A student uses the equation \( \tan \theta=\frac{s^{2}}{49} \) to represent the speed, \( s \), in feet per second, of a toy car driving around a circula track having an angle of incline \( \theta \), where \( \sin \theta=\frac{1}{2} \). To solve the problem, the student used the given value of sin \( \theta \) to find the value of \( \tan \theta \) and then substituted the value of \( \tan \theta \) in the equation above to solve for \( s \).
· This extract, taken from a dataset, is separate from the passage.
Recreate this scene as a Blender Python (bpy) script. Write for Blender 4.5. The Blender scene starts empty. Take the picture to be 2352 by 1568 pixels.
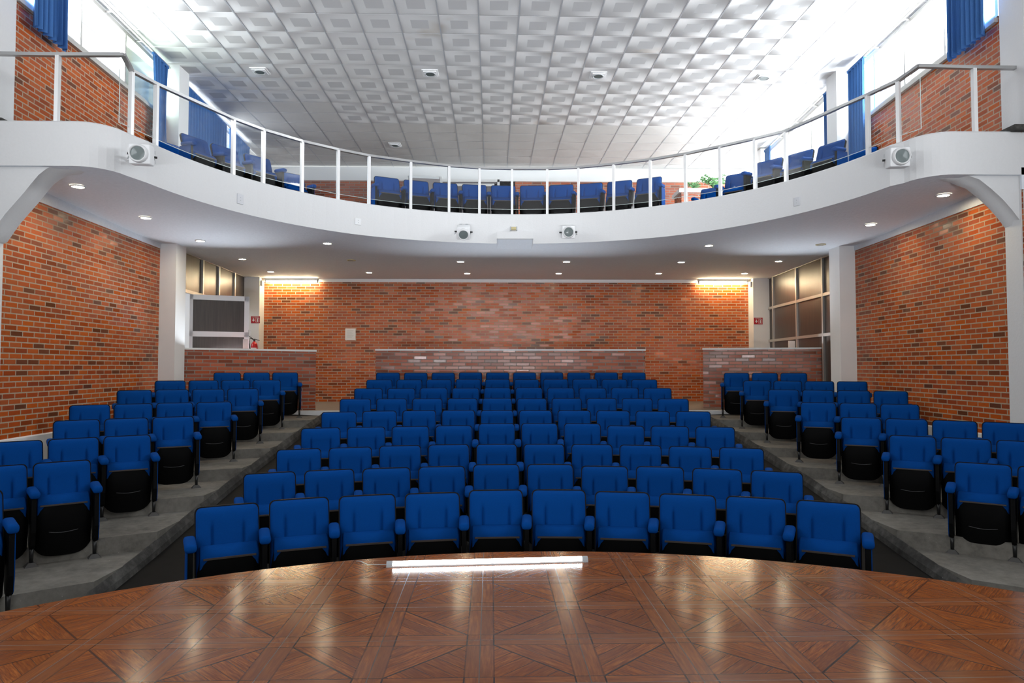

What is the approximate value of \( s \), the speed of the car in feet per second? 5.3 7.5 9.2 28.3

**Step 1.** Since we are given \(\sin\theta=\frac{1}{2}\) and considering the context of an inclined track (where \(\theta\) is an acute angle), we take \[ \theta=30^\circ. \] **Step 2.** Compute \(\tan\theta\) using the known value of the tangent for \(30^\circ\): \[ \tan30^\circ=\frac{1}{\sqrt{3}}. \] **Step 3.** The given equation is: \[ \tan\theta=\frac{s^2}{49}. \] Substitute \(\tan\theta=\frac{1}{\sqrt{3}}\) into the equation: \[ \frac{1}{\sqrt{3}}=\frac{s^2}{49}. \] **Step 4.** Solve for \(s^2\) by multiplying both sides of the equation by 49: \[ s^2=49\cdot\frac{1}{\sqrt{3}}=\frac{49}{\sqrt{3}}. \] **Step 5.** Take the square root of both sides to solve for \(s\): \[ s=\sqrt{\frac{49}{\sqrt{3}}}. \] Simplify by expressing \(49\) as \(7^2\): \[ s=\frac{7}{\sqrt[4]{3}}. \] **Step 6.** For an approximate numerical value, first compute: \[ \sqrt{3} \approx 1.732, \] thus, \[ \frac{49}{\sqrt{3}} \approx \frac{49}{1.732}\approx 28.28. \] Then, \[ s\approx \sqrt{28.28}\approx 5.32. \] **Step 7.** Rounding to one decimal place: \[ s\approx 5.3 \text{ ft/s}. \] Thus, the speed of the car is approximately \(5.3\) feet per second.